- _YOUR INSTRUCTIONS_: Extract only the first line of the listing and every line after it up to and including the one with "from mathutils import Vector, noise as mnoise". Omit the pictures.

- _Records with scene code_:

<<<<

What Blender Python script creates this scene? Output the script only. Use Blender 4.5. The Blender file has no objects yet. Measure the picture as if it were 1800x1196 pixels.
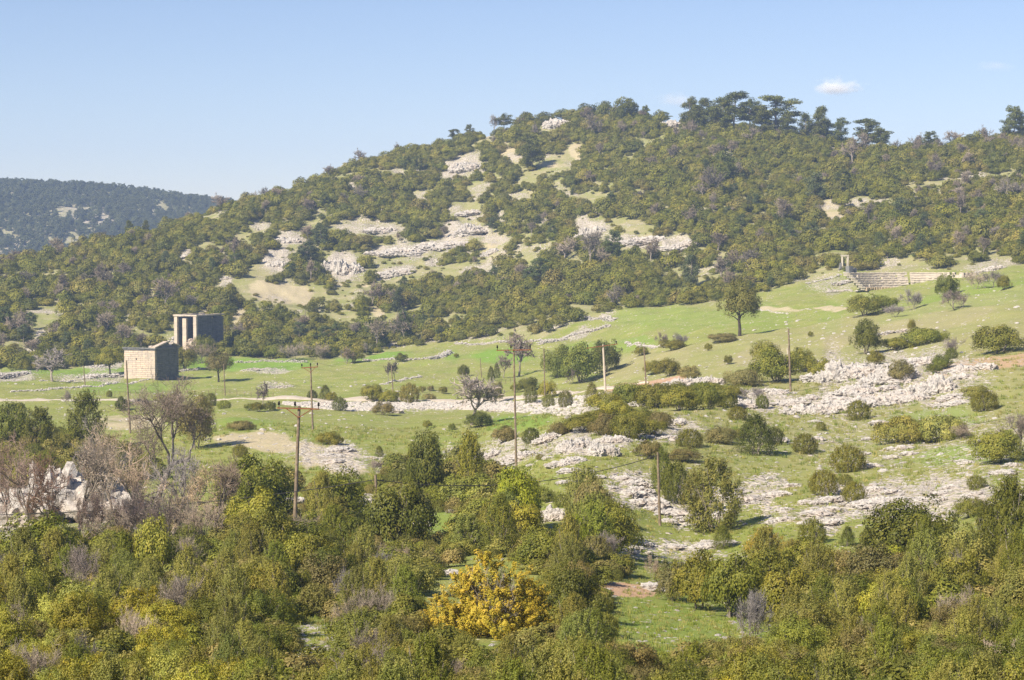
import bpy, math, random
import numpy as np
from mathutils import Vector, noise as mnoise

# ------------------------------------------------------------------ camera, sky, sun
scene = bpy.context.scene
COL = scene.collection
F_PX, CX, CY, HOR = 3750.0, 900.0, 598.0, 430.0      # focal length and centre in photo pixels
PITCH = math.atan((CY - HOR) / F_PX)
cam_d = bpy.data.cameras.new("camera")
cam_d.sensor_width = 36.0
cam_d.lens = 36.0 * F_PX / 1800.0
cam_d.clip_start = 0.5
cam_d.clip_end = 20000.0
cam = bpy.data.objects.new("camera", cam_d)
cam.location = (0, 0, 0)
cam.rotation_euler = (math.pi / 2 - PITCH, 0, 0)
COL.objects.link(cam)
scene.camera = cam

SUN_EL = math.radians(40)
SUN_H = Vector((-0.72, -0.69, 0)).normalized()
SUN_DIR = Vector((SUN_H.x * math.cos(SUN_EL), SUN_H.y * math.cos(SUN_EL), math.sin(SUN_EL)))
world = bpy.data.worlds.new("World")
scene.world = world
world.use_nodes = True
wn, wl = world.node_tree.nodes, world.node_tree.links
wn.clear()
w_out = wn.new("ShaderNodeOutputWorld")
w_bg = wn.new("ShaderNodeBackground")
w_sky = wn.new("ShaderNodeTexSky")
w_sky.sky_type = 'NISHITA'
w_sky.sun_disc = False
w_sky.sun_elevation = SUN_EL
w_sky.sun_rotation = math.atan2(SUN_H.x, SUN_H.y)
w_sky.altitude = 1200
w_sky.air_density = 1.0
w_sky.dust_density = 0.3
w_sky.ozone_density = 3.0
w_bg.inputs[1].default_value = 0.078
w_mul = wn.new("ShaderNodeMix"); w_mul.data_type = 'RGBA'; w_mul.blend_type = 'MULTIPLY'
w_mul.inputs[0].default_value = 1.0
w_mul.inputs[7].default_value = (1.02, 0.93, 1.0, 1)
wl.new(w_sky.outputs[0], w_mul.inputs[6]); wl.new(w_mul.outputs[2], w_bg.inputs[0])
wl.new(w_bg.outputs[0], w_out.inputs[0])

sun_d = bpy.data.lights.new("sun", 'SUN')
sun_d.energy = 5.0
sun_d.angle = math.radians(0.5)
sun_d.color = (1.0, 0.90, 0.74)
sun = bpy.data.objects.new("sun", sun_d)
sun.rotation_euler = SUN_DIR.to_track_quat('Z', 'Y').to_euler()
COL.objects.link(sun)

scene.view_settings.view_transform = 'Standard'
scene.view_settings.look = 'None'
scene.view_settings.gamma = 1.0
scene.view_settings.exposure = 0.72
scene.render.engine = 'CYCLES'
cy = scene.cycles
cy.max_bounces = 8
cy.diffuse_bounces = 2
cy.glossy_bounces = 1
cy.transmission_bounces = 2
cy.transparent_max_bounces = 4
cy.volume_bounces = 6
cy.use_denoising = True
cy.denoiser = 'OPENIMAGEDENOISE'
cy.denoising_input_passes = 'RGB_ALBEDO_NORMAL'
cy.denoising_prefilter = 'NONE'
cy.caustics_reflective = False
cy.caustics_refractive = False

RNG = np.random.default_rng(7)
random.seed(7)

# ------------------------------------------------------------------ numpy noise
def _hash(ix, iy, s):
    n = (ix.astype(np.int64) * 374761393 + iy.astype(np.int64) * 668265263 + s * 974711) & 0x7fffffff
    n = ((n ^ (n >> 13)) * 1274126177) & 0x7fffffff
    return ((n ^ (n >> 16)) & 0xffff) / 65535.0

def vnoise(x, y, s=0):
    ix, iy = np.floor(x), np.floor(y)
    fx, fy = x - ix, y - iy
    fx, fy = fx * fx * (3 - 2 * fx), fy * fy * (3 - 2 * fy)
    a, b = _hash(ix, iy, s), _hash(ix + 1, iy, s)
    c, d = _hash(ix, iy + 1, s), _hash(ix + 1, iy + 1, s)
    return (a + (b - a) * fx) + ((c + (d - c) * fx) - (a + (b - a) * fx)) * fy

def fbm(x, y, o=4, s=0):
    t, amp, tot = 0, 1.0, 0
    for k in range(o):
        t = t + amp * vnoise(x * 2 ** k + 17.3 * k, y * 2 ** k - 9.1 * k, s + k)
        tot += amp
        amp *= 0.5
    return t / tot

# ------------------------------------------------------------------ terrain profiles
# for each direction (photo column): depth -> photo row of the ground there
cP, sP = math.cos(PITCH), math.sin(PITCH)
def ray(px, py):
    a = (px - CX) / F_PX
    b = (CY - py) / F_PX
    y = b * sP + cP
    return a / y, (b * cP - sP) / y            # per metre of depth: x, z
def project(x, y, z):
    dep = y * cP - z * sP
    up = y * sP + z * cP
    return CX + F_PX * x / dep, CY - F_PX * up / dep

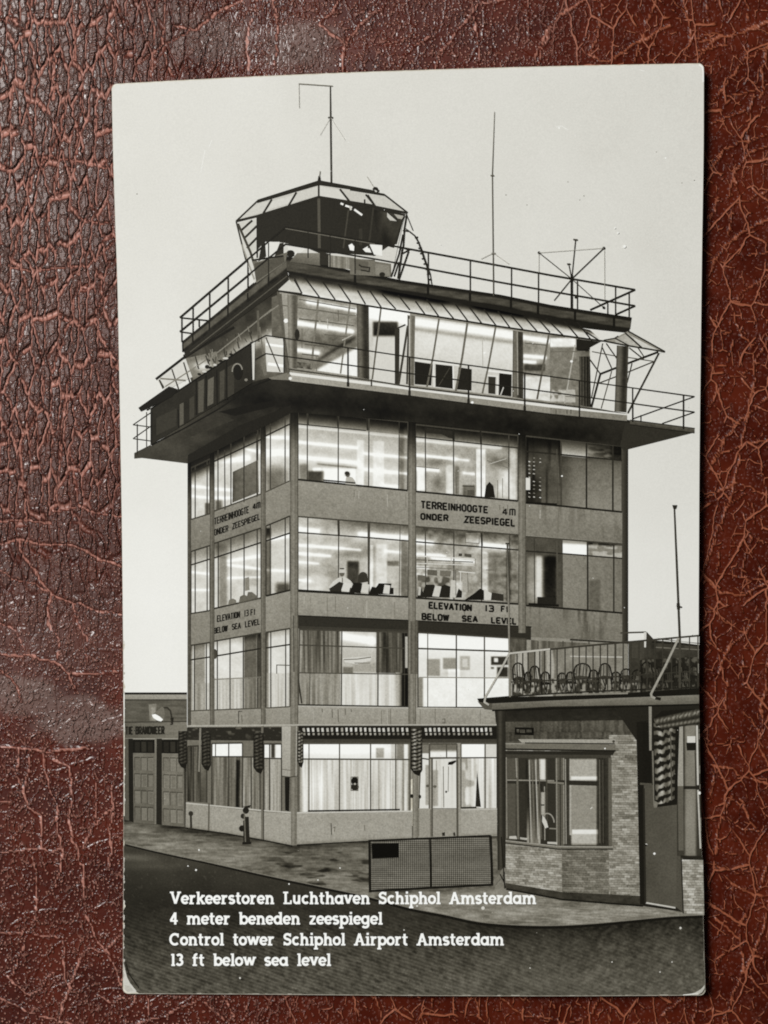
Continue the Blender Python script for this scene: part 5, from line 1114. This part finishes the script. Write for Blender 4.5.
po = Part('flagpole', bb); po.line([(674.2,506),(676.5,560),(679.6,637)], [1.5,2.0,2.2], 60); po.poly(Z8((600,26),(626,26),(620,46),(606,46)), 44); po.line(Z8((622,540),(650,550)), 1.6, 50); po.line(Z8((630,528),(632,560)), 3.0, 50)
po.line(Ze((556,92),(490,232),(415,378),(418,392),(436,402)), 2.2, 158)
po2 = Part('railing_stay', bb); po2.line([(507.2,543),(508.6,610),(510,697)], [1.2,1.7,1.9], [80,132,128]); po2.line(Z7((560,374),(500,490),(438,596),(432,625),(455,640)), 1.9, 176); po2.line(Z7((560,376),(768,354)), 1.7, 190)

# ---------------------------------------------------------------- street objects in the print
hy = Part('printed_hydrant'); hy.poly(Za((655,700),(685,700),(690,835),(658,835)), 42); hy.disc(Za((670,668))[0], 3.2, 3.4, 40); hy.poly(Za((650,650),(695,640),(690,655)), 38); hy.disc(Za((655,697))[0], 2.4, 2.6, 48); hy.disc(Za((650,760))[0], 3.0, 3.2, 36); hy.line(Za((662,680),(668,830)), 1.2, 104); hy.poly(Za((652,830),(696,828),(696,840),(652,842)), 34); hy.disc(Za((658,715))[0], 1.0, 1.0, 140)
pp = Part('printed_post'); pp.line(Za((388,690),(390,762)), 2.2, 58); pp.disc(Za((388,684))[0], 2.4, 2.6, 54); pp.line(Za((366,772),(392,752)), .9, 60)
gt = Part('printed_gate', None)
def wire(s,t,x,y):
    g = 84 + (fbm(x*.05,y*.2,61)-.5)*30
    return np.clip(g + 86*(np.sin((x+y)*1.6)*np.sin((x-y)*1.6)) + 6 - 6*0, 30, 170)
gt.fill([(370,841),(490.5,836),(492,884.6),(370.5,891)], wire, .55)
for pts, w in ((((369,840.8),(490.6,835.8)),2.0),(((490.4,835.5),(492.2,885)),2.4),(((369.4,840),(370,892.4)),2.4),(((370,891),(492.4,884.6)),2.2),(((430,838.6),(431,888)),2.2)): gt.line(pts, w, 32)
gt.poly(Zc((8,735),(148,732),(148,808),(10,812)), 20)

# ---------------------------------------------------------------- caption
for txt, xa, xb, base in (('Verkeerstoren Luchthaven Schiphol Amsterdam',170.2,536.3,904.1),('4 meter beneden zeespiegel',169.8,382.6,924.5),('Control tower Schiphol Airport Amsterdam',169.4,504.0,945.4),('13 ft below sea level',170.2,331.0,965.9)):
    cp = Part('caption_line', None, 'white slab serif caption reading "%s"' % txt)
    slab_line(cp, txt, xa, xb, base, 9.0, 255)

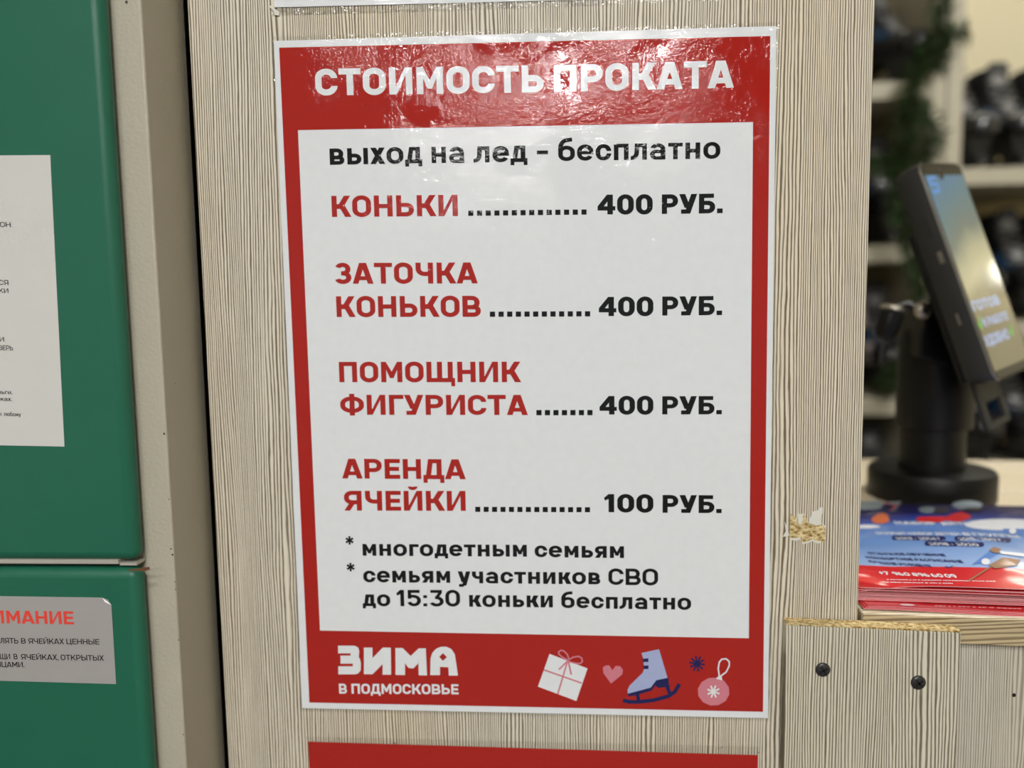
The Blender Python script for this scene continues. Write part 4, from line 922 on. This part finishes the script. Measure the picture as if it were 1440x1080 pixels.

>>>>

- _SOLUTION BELOW_:
What Blender Python script creates this scene? Output the script only. Use Blender 4.5. The Blender file has no objects yet. Measure the picture as if it were 1800x1196 pixels.
import bpy, math, random
import numpy as np
from mathutils import Vector, noise as mnoise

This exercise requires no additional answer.